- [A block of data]
==================================================

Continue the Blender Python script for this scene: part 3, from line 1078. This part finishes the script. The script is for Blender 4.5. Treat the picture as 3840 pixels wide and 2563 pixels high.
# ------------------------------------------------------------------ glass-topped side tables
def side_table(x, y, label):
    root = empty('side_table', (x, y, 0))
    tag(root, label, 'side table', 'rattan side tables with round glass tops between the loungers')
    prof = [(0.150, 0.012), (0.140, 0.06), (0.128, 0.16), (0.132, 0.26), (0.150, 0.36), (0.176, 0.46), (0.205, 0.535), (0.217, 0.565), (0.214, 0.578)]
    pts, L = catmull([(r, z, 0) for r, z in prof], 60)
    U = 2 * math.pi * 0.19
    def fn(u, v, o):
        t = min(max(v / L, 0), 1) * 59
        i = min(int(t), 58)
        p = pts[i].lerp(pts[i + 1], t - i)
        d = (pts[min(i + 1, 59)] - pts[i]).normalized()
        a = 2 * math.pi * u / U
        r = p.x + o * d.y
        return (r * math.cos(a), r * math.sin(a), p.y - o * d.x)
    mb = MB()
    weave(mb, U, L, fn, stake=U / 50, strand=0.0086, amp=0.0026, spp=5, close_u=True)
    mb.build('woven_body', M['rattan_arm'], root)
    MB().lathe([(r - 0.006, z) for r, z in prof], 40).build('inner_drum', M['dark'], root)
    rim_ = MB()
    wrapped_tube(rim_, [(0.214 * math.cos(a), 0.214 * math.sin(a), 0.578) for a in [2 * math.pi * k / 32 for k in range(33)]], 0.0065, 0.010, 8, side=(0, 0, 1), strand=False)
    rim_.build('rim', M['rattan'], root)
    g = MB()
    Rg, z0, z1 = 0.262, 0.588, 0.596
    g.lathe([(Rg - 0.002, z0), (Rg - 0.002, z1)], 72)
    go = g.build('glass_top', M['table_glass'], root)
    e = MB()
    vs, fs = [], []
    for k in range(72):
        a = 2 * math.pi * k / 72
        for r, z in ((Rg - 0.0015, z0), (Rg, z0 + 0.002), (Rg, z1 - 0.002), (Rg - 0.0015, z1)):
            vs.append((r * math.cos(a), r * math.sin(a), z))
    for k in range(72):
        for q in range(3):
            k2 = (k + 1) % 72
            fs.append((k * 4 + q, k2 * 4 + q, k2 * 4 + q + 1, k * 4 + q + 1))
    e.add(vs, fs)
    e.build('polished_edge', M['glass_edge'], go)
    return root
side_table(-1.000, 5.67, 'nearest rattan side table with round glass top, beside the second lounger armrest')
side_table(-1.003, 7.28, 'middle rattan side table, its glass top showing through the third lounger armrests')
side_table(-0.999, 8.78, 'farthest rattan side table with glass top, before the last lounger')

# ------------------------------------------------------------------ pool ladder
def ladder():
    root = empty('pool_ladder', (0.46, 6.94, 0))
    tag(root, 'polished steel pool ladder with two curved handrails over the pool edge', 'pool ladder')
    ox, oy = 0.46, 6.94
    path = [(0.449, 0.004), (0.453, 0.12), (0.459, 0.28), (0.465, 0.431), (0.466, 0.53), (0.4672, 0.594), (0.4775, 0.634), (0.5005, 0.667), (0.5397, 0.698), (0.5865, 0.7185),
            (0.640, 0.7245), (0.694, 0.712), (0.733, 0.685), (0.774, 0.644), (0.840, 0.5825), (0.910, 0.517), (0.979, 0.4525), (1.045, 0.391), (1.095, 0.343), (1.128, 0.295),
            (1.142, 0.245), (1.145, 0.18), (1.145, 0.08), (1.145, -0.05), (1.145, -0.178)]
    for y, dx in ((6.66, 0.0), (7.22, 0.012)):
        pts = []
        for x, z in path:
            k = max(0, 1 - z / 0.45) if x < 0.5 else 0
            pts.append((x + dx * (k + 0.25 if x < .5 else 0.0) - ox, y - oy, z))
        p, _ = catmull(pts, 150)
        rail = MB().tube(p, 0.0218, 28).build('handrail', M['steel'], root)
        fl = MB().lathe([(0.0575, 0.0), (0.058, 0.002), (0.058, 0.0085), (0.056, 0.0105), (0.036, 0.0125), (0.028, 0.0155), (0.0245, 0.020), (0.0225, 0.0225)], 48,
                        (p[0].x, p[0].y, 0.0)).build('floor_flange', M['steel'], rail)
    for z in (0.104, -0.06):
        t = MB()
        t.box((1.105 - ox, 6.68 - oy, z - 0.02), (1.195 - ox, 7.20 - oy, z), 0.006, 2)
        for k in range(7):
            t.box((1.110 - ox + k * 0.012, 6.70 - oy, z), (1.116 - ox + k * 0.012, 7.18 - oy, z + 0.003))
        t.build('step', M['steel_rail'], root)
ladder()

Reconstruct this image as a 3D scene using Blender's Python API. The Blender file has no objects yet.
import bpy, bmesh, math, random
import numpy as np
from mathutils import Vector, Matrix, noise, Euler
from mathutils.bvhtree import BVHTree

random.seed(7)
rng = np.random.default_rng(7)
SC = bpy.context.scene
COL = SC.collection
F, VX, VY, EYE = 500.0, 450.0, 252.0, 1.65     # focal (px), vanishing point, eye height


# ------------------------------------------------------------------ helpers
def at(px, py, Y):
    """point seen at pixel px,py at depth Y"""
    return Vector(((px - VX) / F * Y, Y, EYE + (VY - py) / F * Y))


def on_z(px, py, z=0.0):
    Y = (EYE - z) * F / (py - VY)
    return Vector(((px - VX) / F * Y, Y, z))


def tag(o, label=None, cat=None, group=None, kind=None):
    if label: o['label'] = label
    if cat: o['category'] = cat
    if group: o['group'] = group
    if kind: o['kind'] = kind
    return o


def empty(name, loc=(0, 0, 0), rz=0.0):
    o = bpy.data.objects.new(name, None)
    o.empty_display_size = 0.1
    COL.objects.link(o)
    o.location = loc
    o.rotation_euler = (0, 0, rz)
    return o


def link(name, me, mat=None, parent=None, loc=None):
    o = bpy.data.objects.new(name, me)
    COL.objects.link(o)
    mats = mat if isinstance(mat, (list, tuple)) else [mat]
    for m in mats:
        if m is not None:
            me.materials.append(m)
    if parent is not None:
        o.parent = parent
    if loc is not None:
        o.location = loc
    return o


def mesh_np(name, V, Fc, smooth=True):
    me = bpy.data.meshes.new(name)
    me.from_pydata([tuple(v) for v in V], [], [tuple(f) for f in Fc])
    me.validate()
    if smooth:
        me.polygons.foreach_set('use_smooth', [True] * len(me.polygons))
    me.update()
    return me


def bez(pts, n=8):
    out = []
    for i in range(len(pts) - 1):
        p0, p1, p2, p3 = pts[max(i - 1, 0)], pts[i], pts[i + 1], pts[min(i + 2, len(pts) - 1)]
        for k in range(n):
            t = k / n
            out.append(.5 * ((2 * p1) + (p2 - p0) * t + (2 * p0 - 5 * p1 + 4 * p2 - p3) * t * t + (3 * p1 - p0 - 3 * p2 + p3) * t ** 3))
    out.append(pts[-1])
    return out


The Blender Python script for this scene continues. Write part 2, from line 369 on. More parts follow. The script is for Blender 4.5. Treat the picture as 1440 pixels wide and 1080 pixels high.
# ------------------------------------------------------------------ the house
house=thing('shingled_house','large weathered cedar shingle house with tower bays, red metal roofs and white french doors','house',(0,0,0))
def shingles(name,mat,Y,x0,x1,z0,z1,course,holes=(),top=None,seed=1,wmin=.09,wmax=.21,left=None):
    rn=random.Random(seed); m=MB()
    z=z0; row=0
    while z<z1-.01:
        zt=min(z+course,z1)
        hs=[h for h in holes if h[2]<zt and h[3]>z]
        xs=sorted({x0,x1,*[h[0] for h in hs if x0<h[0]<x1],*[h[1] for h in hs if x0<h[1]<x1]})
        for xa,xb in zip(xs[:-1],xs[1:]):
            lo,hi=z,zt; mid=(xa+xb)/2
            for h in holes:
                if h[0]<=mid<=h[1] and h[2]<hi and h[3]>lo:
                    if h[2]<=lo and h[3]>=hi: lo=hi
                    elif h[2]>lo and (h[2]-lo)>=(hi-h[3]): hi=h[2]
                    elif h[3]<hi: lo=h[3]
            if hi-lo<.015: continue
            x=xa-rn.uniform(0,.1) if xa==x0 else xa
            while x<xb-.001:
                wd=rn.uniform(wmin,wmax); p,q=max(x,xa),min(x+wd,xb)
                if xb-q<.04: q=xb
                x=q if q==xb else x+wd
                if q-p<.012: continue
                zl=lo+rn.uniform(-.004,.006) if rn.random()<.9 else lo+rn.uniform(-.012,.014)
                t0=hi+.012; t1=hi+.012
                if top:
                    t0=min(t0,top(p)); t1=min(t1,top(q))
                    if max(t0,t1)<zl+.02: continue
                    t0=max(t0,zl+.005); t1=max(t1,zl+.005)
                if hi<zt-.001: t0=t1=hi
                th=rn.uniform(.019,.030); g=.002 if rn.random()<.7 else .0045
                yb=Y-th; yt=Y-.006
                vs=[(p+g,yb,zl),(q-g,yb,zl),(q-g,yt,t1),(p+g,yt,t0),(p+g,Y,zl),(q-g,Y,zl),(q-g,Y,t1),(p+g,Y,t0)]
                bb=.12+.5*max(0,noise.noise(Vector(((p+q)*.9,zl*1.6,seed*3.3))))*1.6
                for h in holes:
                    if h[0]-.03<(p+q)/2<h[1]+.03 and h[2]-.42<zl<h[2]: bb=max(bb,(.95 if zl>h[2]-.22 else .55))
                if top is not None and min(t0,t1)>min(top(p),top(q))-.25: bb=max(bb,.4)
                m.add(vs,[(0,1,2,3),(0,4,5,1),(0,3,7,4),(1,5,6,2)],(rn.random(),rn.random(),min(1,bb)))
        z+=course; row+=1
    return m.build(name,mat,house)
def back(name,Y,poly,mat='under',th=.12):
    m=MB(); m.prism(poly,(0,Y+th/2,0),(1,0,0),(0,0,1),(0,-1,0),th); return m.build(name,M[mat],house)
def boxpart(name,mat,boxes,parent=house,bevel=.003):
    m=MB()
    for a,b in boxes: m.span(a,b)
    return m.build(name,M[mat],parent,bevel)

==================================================

- [DESCRIPTION OF THE TASK] All lines in the listing above from the line containing "Reconstruct this image" to the line containing "return Vector(((px - VX) / F * Y, Y, z))", inclusive, should be retyped exactly; no other lines should appear.

- [EXPECTED ANSWER]
Reconstruct this image as a 3D scene using Blender's Python API. The Blender file has no objects yet.
import bpy, bmesh, math, random
import numpy as np
from mathutils import Vector, Matrix, noise, Euler
from mathutils.bvhtree import BVHTree

random.seed(7)
rng = np.random.default_rng(7)
SC = bpy.context.scene
COL = SC.collection
F, VX, VY, EYE = 500.0, 450.0, 252.0, 1.65     # focal (px), vanishing point, eye height


# ------------------------------------------------------------------ helpers
def at(px, py, Y):
    """point seen at pixel px,py at depth Y"""
    return Vector(((px - VX) / F * Y, Y, EYE + (VY - py) / F * Y))


def on_z(px, py, z=0.0):
    Y = (EYE - z) * F / (py - VY)
    return Vector(((px - VX) / F * Y, Y, z))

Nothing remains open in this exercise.